Il problema però resta tutto. Il Cavaliere ha infatti spiegato chiaramente l'idea che sta dietro alla decisione romana: «Noi non siamo la destra. Per quel che valgono queste categorie, Forza Italia è un partito moderato, alternativo alla sinistra e alleato con la destra, come lo sono le forze politiche del Ppe più o meno in tutt'Europa». L'identikit tracciato dal Cavaliere lascia pochi dubbi su collocazione, alleati e leadership e suona come un avvertimento ai «lepenisti» Meloni e Salvini del tipo "scordatevi la guida del centrodestra".
Non stupiscono dunque le reazioni piccate di Matteo Salvini e Giorgia Meloni. Per il primo, «è chiaro che se Forza Italia va avanti così, non ha un gran futuro». Per la seconda «il centrodestra che conoscevamo non esiste più». E non stupisce nemmeno il rinnovato interesse verso il Berlusconi in versione moderata da parte dei centristi Casini («Berlusconi sta resistendo alla deriva populista») e Schifani («Dal Cavaliere un guizzo di coerenza»). Tutta la guardia berlusconiana, da Renato Brunetta a Annalisa Calabria , scende a difesa del Cavaliere. Ma nel partito la tensione è alta.

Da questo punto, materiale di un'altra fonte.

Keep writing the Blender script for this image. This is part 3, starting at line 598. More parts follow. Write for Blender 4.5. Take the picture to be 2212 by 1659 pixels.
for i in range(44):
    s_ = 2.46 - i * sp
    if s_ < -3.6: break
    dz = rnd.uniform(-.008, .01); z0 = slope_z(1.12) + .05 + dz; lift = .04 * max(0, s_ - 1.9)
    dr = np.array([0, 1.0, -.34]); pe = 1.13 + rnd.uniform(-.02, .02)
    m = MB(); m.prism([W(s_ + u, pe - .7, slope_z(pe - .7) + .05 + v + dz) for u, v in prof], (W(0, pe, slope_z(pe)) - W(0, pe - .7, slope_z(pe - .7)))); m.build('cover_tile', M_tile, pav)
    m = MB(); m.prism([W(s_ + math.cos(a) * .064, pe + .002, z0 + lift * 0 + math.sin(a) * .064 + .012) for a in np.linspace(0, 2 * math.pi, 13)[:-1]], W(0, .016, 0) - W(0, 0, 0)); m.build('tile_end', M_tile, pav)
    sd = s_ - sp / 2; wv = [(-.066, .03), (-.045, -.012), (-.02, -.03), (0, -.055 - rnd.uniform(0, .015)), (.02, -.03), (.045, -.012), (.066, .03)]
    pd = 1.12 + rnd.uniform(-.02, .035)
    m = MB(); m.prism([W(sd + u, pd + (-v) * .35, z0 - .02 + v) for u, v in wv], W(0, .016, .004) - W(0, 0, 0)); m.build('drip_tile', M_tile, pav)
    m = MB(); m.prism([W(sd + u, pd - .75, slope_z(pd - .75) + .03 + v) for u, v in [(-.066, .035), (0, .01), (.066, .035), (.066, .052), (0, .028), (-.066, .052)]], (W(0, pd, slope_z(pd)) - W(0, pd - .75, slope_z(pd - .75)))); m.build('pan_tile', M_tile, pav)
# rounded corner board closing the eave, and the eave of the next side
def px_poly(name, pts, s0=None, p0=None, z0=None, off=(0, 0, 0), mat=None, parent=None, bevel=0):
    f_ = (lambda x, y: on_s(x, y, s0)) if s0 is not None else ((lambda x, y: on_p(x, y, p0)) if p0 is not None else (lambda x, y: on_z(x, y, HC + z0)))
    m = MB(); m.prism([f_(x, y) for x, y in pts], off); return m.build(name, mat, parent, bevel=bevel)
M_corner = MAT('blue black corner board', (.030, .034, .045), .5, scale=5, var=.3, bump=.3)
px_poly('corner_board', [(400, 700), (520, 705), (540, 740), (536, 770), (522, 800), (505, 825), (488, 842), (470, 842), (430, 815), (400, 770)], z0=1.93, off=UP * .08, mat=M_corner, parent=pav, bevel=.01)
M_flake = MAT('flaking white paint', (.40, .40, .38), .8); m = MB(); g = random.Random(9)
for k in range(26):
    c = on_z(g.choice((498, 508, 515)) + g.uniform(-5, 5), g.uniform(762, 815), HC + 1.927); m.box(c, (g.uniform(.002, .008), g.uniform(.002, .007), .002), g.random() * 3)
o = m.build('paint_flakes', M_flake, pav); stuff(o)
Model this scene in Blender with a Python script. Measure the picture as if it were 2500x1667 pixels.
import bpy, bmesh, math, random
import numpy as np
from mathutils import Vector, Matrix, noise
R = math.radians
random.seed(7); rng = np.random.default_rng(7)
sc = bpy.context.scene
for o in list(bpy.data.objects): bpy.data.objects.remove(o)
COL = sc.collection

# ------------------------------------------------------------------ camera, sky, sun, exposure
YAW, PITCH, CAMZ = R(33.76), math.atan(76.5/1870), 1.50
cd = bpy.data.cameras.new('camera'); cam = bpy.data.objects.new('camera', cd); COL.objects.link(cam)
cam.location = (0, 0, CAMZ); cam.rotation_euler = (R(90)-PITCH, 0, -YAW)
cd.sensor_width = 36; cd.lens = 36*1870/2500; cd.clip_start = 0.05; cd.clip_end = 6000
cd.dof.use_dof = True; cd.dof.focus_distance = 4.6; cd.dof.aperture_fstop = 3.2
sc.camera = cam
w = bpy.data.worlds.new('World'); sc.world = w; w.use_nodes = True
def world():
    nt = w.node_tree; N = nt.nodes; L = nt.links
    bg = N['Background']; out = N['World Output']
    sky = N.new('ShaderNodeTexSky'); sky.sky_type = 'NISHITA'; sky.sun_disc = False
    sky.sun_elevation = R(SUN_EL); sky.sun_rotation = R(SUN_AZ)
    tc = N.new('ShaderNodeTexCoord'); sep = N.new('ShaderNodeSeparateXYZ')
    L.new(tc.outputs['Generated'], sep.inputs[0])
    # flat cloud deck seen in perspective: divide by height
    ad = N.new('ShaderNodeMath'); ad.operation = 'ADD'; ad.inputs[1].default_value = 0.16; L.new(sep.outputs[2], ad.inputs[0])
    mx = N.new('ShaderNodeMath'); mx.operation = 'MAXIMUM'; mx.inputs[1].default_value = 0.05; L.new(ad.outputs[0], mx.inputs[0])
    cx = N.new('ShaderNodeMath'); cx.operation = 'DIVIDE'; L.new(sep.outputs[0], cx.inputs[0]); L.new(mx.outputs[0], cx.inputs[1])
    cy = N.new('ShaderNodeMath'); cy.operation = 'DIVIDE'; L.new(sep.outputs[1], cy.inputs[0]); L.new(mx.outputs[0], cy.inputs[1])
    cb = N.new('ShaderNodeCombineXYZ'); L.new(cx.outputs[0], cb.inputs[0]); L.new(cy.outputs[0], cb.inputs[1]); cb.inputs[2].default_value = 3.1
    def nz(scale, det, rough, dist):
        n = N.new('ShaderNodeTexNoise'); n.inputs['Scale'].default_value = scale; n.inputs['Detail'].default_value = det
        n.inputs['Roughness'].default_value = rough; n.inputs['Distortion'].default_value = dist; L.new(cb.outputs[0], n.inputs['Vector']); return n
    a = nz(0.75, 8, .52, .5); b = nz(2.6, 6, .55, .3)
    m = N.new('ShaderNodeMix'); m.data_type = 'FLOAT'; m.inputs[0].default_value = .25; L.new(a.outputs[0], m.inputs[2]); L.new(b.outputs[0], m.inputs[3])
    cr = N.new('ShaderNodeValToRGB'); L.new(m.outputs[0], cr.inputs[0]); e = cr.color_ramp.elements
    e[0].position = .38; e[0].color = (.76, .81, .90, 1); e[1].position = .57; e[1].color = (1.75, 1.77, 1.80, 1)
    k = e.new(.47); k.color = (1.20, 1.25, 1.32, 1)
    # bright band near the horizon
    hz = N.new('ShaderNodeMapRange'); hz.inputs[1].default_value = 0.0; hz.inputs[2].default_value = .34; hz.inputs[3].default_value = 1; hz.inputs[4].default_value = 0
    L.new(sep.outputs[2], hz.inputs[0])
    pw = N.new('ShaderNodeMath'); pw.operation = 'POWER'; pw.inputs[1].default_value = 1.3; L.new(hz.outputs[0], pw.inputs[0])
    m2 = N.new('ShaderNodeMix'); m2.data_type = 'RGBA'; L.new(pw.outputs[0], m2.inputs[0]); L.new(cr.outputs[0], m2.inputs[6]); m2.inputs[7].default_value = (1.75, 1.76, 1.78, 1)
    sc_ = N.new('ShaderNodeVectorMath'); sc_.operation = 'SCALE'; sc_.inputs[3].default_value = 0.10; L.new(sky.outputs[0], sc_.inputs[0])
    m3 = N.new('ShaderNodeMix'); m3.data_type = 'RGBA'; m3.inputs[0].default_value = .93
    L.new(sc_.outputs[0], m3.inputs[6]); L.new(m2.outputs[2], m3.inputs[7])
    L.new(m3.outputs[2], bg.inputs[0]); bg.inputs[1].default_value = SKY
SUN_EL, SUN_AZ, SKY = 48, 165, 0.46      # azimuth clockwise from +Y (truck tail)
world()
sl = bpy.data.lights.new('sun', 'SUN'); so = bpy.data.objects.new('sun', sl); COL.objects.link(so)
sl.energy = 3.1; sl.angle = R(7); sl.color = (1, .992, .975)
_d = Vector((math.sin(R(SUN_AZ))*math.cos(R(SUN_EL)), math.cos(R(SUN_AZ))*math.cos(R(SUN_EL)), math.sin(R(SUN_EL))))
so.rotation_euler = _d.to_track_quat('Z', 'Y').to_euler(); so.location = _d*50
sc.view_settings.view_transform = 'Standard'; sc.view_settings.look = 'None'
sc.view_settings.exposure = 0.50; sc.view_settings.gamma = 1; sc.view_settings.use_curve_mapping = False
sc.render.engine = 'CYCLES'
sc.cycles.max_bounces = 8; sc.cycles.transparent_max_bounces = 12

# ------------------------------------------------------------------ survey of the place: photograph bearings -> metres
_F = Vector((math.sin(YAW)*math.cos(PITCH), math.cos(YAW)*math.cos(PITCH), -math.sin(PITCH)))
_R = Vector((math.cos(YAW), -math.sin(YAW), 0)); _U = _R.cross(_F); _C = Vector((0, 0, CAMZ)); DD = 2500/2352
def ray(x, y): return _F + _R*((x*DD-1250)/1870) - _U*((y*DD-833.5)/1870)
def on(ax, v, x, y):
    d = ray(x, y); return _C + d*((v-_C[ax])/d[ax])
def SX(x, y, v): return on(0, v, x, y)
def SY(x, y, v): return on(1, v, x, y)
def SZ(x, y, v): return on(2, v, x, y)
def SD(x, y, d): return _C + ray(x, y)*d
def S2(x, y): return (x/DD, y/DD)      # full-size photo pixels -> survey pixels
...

La cordata del nord, che ha appunto i suoi campioni in Giovanni Toti e Paolo Romani, ancora non si capacita del no alla Meloni. Ma un ripensamento in favore della leader di Fratelli d'Italia è ormai inimmaginabile, anche se il partito della Meloni potrebbe come ritorsione escludere Forza Italia dalle intese in altre città, rendendola così residuale. Il fatto è che, oltre al «cerchio magico», anche i vertici aziendali dell'impero berlusconiano sono contrari a un'intesa con «Giorgia e Matteo» perche sposterebbe Forza Italia su posizioni «estremiste».